Do your Looks Matter?

Looks, Looks and looks, or appearance is the foremost tool by which another human being judge us or vice-versa of how the person is? In the category of life's ineradicable unfairness, few things rank higher than the privileges normally accorded to those who are beautiful (or, in the case of men, handsome). We are all told especially in childhood, that looks don't matter," you can not judge a book by its cover" but by the age of 5 or 6, most of us have already learned this is merely Parent-speak, and demonstrably false. Children don't believe this, their parents don't believe this; what's more, it doesn't take long before they know their parents don't believe it. Whether it pays to be good looking is not the question. The big issue today is  whether good looks or good appearance in general really do pay off in the workplace as much as talent, experience, hard work and smarts-- especially for women. The answer to that is more ambiguous.

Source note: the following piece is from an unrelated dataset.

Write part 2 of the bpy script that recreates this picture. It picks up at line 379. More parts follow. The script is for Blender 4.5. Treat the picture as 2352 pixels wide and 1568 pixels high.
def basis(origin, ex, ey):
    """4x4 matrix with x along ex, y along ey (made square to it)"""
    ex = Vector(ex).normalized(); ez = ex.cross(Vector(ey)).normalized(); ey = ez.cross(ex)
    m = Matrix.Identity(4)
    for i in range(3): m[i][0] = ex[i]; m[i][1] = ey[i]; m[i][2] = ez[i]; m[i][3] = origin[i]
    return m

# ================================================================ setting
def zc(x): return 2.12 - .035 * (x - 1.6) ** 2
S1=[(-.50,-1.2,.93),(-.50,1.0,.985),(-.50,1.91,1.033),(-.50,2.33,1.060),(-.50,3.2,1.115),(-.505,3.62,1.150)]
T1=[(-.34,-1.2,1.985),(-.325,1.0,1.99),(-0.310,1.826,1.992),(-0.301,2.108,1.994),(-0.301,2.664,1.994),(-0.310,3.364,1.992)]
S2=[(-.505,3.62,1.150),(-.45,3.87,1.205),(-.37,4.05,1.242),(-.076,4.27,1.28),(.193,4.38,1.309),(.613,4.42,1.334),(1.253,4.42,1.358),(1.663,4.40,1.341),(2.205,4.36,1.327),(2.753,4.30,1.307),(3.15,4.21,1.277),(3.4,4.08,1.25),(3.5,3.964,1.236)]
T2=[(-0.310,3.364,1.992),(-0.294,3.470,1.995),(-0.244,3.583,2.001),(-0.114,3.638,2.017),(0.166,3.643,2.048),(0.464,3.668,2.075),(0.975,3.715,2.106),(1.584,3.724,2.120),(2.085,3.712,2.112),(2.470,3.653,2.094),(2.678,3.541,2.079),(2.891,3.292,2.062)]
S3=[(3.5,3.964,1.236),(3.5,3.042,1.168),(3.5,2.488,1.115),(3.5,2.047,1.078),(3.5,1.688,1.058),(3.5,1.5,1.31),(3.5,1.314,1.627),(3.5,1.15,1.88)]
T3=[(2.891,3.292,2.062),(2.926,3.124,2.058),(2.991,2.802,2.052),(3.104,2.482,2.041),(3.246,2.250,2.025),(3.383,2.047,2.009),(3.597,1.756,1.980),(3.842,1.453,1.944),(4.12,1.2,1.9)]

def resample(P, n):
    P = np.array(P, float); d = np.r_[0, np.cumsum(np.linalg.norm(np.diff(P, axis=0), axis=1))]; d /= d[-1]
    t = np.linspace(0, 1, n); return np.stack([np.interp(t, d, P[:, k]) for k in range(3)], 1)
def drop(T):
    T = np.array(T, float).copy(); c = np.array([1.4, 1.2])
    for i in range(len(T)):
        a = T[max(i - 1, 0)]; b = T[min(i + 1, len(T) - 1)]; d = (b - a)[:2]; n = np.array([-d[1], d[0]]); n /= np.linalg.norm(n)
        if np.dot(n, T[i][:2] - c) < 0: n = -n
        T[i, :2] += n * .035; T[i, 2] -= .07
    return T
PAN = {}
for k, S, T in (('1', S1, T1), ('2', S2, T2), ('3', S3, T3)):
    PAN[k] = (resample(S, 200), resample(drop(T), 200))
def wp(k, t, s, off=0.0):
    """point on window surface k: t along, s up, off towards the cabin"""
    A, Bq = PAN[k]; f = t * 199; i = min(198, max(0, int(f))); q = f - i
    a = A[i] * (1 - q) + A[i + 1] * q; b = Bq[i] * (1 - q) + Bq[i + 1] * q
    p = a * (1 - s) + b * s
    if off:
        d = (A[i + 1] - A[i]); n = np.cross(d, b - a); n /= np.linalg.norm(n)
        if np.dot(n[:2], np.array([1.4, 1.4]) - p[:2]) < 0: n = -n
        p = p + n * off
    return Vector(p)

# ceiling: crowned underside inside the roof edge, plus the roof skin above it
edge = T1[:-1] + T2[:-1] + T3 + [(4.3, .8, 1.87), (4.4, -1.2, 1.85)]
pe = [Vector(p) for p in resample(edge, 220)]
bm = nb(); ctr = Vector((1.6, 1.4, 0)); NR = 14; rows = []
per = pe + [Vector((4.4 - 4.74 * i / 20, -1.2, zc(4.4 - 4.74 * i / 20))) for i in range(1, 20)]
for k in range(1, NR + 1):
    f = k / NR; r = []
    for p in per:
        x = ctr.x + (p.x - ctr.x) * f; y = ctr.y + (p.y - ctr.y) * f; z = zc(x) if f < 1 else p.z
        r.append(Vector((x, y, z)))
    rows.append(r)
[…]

Where men are concerned, appearance is seldom a major issue. The last president of the United States who could lay any real claim to good looks was John.F.Kennedy, and while a certain amount of presence is desirable in a candidate, nobody seriously judges a president on looks. If Americans did, they would certainly not have elected Richard Nixon, nor Jimmy Carter, surely one of the least prepossessing political figures since Calvin Coolidge, Senators, Supreme Court Justices and governors come in all shapes and sizes.
When men are concerned, looks are secondary--which is not to say that men are not aware of them in other men. On the contrary, some short, ugly executives will surround themselves with tall, good-looking male subordinates, just for the pleasure of showing them who the actual "Boss" is, and some chief executives prefer to be represented by men whose appearance "does credit to the company," at least in positions that may involve some contact with clients, the general public or the press. But on the whole, the issue is a non-issue, if only because even thinking about whether another male executive is or is not good-looking seems to most men a slightly homosexual thought and dangerous to admit.

When it's a question of looks in the workplace, alas, we are still talking about women, as every woman knows--or fears. Women are judged by very different standards from men. When a men talk about a man's "appearance" what they really mean is how he dresses, i.e., his grooming, but when they talk about a woman's "appearance", they mean her.

In the end, in business as in the rest of life, what really matters is making the most of what we have got. Getting ahead in business ahead does not require looking like Miss Universe , but it does require an appearance of neatness, positive energy, optimism, and positive approach to work that is reflected in the way you present yourself.